For many, an umbrella may seem a pedestrian, often disposable object.
Not so for the umbrella maker Carlo Suino, 60, who believes an umbrella should not only last a lifetime but should also reflect the personality of its owner.
“It’s a bit like a business card,” Mr. Suino said on a recent cloudless morning in his curiosity-filled shop on Turin’s narrow Via Sesia.
“I have an umbrella that says I’m an exuberant person, or I’m a person who loves elegance, that I’m a very classic person, or that I’m crazy,” said Mr. Suino, whose offerings are meticulously handcrafted according to his clients’ build, tastes and habits.
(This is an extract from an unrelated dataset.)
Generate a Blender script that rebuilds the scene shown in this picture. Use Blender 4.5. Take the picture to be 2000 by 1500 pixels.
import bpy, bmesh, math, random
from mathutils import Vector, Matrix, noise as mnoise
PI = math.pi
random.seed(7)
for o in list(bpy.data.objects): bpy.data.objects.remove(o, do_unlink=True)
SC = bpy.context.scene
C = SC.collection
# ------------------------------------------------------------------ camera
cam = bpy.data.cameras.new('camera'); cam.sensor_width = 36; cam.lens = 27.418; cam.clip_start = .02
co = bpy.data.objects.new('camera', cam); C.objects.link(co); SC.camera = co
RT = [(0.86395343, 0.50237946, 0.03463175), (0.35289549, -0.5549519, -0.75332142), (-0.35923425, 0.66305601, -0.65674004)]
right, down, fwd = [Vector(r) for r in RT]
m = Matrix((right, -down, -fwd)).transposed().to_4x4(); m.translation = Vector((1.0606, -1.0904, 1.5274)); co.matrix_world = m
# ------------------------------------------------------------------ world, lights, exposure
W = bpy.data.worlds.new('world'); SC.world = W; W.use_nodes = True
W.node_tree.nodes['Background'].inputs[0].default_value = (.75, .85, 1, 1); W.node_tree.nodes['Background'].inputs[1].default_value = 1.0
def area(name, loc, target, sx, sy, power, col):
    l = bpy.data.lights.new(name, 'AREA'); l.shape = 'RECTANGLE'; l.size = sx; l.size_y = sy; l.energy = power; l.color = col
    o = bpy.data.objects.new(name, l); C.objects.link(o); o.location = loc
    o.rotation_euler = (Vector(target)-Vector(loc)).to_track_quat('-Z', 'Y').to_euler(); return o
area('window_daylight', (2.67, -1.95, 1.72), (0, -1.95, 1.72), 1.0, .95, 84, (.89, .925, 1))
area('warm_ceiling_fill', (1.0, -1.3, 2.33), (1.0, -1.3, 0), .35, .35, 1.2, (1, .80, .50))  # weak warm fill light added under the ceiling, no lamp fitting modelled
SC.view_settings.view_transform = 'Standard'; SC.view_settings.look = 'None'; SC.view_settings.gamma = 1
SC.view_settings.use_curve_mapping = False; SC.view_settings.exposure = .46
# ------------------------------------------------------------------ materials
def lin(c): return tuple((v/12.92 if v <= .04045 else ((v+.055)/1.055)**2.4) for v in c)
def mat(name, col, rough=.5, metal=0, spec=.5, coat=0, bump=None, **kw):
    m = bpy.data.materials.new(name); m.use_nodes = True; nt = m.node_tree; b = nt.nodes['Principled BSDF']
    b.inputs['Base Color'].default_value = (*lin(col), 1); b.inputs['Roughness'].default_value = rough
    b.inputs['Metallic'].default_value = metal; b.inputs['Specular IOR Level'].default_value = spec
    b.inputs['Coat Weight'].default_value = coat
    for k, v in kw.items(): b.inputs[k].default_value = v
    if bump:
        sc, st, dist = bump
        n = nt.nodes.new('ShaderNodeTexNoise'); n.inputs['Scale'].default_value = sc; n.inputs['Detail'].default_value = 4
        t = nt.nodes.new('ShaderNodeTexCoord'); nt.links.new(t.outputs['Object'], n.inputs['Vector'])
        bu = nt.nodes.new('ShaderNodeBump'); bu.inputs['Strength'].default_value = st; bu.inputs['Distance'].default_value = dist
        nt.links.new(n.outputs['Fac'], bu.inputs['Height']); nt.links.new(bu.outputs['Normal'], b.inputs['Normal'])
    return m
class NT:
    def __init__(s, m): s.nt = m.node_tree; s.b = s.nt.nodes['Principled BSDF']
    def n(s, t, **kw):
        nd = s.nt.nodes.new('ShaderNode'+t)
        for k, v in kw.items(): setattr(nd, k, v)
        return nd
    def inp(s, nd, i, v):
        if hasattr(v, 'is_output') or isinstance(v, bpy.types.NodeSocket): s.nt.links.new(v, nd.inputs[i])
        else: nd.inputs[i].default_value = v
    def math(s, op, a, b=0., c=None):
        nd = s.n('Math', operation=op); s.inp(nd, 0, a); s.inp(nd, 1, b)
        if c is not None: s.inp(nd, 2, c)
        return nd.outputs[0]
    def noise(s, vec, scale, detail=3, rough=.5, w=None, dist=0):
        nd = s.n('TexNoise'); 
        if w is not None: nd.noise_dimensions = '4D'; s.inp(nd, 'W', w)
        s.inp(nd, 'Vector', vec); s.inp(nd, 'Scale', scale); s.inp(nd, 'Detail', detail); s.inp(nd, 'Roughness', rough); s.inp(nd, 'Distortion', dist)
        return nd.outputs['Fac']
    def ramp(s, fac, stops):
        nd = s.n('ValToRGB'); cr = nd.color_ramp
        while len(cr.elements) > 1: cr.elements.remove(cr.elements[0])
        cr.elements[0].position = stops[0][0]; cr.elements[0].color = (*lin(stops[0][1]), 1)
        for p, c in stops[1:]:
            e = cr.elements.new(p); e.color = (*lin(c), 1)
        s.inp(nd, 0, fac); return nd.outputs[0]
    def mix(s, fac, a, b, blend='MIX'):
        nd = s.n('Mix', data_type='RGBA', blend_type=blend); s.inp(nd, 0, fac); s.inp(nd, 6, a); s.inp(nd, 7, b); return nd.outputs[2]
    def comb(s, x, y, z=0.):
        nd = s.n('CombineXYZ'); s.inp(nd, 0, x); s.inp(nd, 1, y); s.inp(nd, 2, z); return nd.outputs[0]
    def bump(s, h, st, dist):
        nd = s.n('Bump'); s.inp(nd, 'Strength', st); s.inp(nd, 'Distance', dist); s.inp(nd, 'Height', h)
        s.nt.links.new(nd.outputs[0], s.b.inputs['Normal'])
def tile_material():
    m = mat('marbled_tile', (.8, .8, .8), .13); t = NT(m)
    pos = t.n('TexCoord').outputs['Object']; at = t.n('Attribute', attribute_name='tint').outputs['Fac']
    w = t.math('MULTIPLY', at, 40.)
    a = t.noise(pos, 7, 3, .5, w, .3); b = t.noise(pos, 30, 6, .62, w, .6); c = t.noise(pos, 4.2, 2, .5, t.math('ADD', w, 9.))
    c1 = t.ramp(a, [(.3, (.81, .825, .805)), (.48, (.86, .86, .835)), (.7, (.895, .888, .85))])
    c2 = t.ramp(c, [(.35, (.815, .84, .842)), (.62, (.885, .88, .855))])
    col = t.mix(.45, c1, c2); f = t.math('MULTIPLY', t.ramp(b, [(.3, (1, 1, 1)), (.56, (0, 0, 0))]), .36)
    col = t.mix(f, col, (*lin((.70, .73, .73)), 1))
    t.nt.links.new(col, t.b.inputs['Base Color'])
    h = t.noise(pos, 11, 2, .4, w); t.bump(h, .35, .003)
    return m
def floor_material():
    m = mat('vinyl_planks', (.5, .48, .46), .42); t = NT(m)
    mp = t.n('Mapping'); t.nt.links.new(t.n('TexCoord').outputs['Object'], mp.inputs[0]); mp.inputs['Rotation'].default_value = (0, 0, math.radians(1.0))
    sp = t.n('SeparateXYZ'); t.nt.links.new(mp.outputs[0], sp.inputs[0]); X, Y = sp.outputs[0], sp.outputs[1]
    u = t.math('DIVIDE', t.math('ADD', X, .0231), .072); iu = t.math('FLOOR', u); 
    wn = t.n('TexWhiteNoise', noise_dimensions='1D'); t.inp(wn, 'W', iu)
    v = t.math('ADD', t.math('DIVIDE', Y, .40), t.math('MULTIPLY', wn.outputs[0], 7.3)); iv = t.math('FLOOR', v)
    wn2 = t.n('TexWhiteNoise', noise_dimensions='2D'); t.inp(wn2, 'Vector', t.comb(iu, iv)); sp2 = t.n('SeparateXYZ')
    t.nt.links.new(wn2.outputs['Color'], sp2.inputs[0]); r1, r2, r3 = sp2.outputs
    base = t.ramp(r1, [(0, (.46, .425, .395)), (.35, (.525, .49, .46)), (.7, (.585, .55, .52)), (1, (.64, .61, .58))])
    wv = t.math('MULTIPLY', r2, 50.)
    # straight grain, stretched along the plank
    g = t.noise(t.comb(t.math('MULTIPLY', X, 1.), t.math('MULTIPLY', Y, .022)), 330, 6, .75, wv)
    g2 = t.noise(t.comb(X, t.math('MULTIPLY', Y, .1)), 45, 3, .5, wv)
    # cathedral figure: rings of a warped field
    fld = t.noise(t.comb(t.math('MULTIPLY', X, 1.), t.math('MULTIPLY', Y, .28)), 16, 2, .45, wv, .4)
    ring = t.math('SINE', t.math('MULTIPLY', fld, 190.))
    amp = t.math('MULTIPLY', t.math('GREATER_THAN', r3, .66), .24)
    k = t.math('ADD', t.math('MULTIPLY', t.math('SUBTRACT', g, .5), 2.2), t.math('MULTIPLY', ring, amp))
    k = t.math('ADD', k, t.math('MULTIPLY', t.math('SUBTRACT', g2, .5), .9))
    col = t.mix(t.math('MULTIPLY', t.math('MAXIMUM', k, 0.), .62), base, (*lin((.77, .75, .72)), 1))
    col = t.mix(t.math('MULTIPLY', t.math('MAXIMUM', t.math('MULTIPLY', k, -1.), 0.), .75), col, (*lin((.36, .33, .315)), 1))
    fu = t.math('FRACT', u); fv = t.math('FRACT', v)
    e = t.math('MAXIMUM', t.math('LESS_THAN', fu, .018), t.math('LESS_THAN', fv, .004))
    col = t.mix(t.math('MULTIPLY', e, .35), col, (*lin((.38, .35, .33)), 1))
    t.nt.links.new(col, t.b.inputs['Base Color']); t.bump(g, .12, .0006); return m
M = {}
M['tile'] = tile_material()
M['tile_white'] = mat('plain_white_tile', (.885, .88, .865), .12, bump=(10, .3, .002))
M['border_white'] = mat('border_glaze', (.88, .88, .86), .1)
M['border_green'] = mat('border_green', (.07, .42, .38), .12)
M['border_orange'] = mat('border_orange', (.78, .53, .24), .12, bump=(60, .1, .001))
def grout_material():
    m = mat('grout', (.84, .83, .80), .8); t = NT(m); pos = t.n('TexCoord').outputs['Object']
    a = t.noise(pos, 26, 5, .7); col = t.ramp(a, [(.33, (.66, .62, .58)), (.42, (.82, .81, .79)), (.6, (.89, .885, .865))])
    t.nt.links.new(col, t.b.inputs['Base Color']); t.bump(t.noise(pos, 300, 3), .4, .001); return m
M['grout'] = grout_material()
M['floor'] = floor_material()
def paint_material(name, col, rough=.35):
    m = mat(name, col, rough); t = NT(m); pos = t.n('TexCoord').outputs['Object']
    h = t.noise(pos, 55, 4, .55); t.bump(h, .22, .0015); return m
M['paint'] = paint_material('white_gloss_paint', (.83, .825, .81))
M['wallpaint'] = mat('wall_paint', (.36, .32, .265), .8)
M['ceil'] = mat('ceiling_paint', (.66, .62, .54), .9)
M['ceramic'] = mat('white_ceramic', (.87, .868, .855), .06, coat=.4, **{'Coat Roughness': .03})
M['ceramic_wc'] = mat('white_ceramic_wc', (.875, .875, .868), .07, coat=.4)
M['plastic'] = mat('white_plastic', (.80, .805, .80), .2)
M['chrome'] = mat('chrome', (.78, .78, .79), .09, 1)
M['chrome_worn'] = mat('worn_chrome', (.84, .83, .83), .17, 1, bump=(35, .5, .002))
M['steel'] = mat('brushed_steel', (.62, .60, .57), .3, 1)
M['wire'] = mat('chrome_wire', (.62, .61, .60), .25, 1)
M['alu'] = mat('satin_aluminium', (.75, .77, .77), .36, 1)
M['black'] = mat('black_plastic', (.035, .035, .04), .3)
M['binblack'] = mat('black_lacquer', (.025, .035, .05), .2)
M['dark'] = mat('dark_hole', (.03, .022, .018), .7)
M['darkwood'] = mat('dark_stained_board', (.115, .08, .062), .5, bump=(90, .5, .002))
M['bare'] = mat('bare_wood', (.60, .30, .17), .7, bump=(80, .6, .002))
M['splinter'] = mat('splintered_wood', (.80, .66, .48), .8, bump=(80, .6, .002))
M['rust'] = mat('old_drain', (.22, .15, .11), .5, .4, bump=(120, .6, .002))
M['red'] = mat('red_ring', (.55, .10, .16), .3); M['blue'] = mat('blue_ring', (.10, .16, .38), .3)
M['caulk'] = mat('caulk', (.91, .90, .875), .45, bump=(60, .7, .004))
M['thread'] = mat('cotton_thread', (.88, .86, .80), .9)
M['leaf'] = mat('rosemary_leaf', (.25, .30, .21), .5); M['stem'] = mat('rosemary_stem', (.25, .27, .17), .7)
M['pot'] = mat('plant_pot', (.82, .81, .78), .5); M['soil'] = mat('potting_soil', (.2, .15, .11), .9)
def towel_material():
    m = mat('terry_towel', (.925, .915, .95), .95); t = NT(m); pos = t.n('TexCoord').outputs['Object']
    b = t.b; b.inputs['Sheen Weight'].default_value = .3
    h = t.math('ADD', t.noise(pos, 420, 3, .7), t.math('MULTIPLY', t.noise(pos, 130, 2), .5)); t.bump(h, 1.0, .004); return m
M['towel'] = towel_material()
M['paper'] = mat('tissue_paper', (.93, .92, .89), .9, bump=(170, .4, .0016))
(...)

Mr. Suino has umbrella making in his blood: He is the fifth generation of his family to make umbrellas, starting with his great-great-grandfather Bernardo, who left Corio, a mountain village, in 1890 and headed to Turin in search of work. As a child, he sometimes slept in the fabric cuts on the floor of his grandfather’s workshop, Mr. Suino said. At age 10, he began learning the craft for pocket money, and at 15, he could assemble an umbrella.
Now, as the owner and sole employee of Ombrellificio Torinese, the company his grandfather, Carlo, founded in 1931, much of Mr. Suino’s work uses the knowledge and experience handed down from generation to generation. But “the main objective is to have a product that is always better than the one made previously,” he said.